My Messed up Model of how Relationships Work

Rapunzel having her mother take advantage of her.

Early Modelling of how to have a Relationship with Others

It’s simple, but difficult to reverse.

The Child’s Lens

If you are a parent with unmet, childhood needs, simply exploit your child to feed that void.

Step 1: Have a child.

Step 2: Set the relationship up so that they are groomed with the idea that they should shut down their own wants and needs to serve you (others).

Step 3: Consume as much of that child’s innocent vitality as you can.

Step 4: Reward child with validation and a continued relationship.

Step 5: Rinse and repeat forever.

Adulthood

If you were a child who had parents like that but are now grown up, here’s what’s happening now and what to do about it:

Step 1: Tap into your deep resentment towards them. There is likely a ton, and if you’re not aware of it then it’s likely hurting or stressing you in some way.

Step 2: Realize and affirm to yourself that you have been taken advantage of your whole life by the people who are supposed to love you.

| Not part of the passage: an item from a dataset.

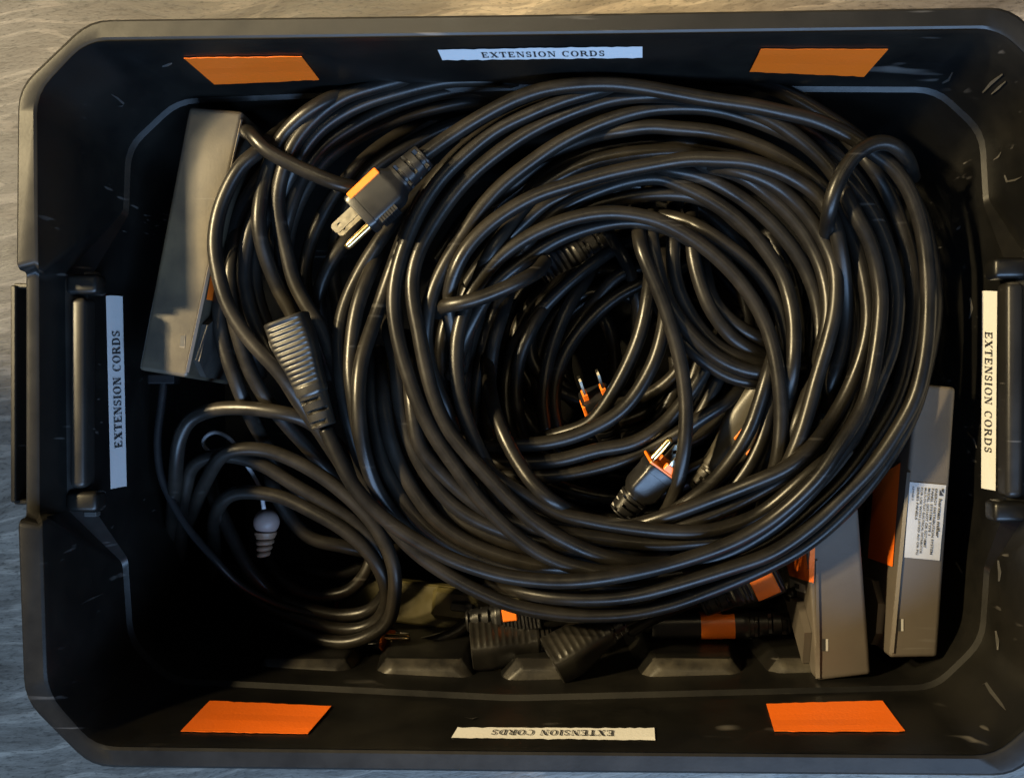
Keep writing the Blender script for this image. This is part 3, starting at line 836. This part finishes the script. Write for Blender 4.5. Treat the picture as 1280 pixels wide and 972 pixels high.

Step 3: Realize that you are approaching relationships today with others, in the same way that you did with your parents when you were younger. They take, you let them, and they don’t reciprocate. BTW, your parents are still doing it now.

Step 4: Realize that you are seeing relationships now through that early lens or filter, and that it’s not completely accurate anymore.

Step 5: Jump. Set boundaries between you and others and do so in blind faith. You are anxious that the world will pull away completely if you do so plow right through it. Some people will leave you, not everyone though.

Do step 5 forever, especially with your parents, and watch yourself change and heal.

– FOA

P.S. Step 5 requires your anger. Anger is good if it’s used to take care of yourself. Become friends with yours and show it to others. It’s part of you.